This is why we are elated to tell you about the most recent project being led by the National Black Pro-Life Union. Day Gardner, the president of the organization has written:
Too many churches and too many black ministers close their eyes to the 15 million deaths of black children lost to abortion since 1973. Many pastors are not only afraid they will offend congregation members who have had abortions, but also afraid they may offend many family members—wives, sisters, mothers and daughters who have traveled down the road to abortion providers.
Gardner is correct. For as long as I can remember, in the many ways American Life League has tried over the past 27 years to involve black community leaders, we have consistently encountered a brick wall built of apathy and cemented in place by the very fear she is writing and talking about. I can remember black members of our staff coming back after trips to the inner city in Chicago, Philadelphia and elsewhere with disheartened faces. Nobody seemed to have the solution to the problem of motivating black Americans so that they would rise up and decry this violent attack on the most innocent members of their race.
And I recall the early days of Pastor Johnny Hunter and the LEARN organization. It was his goal, regardless of the slow progress he made, to motivate and excite black America. We stood with him during those early days and we stand with him now that the field of leaders has grown stronger and their message is finally reaching the American public.
I honestly believe the tide is turning thanks to the persistence of people like Pastor Hunter, Day Gardner, Dr. Alveda King and others. On February 28th a coalition of black Civil Rights activists will host a press conference in Washington, DC and from the offices of the Family Research Council they will march and pray at key locations in the nation’s capital. As Dr. Alveda King, niece of Dr. Martin Luther King Jr., says about the meaning of Black History Month (February):
We take one month out of the year to remember the tragedies and celebrate the triumphs of African Americans in history, but the struggle for civil rights is not yet over.

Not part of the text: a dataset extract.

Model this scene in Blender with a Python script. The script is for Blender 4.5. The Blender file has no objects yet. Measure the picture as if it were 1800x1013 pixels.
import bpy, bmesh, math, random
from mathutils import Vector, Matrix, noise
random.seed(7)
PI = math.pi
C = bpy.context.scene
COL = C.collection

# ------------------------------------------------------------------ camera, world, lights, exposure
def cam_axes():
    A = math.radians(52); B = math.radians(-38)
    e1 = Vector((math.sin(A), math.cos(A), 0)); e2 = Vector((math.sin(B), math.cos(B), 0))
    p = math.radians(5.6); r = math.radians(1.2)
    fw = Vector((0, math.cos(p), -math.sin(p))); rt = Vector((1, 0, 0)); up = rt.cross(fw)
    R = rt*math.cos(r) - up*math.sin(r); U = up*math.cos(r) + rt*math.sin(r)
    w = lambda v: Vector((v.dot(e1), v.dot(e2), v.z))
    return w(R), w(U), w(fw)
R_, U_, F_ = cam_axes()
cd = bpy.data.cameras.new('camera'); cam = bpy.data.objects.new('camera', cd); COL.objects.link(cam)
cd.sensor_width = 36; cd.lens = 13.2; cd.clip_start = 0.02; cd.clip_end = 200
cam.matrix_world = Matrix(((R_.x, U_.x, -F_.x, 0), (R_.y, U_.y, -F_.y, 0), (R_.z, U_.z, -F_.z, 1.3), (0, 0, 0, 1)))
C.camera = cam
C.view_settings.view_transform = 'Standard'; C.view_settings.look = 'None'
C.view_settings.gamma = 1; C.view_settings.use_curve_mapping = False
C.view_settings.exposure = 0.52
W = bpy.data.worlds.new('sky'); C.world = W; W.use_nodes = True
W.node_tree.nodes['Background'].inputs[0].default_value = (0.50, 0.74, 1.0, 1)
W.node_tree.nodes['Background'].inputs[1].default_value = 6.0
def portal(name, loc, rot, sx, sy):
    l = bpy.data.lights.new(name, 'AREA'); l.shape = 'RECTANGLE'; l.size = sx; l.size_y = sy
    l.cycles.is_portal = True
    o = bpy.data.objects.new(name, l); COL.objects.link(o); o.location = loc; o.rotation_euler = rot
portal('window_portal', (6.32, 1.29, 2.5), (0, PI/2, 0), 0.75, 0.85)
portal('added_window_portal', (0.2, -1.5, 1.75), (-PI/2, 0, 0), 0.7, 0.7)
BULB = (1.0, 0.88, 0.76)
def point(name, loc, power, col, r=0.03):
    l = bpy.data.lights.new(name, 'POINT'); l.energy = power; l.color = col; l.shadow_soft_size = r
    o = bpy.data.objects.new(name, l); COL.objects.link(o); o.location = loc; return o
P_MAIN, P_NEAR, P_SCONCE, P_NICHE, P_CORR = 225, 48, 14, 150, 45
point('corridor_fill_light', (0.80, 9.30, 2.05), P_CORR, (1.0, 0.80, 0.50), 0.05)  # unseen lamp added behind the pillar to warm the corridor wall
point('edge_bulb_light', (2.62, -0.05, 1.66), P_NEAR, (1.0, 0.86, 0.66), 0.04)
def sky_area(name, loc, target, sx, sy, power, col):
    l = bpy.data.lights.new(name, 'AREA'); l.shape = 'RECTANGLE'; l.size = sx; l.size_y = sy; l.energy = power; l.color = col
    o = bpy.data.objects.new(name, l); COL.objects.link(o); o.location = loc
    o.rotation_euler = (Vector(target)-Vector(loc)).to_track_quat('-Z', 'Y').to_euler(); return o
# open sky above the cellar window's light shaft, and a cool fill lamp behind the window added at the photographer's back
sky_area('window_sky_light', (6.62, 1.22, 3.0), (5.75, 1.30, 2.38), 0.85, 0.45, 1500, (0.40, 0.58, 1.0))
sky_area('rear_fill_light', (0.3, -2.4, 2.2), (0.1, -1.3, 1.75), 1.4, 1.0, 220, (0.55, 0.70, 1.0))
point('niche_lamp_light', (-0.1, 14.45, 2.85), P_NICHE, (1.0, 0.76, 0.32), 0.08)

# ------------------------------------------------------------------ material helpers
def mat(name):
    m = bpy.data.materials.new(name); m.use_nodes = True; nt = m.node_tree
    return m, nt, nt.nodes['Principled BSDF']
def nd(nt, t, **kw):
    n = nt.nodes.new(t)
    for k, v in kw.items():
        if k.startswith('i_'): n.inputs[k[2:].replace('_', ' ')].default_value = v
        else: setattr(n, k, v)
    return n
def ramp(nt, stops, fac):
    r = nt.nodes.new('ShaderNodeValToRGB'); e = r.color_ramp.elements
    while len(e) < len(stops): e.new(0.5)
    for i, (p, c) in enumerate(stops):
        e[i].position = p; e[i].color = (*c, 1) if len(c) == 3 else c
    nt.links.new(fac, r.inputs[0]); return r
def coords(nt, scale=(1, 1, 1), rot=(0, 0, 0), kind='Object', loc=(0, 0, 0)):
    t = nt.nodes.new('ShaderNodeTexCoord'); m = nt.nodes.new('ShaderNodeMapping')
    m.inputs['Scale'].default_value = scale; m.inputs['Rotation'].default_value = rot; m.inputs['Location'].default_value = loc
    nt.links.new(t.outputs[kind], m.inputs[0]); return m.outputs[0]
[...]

We are the underground railroad of our time and it’s up to us to make abortion a thing of our historical past.
Pastor Johnny Hunter echoes those sentiments, and tells us that,“Like lynching, this must come to an end. Through prayer and repentance, justice will prevail.”
I am so proud of these leaders and their goals. It is my fervent prayer that their efforts, focused on this major press conference and the march that follows, will be covered by the national media, reported from one end of this nation to another. I look forward to the time when black Americans rise up and speak with one voice in defense of their babies and the tragic violation of civil rights that occurs each and every time a preborn child is torn from his mother’s womb.
Please pray for these leaders and their historic effort.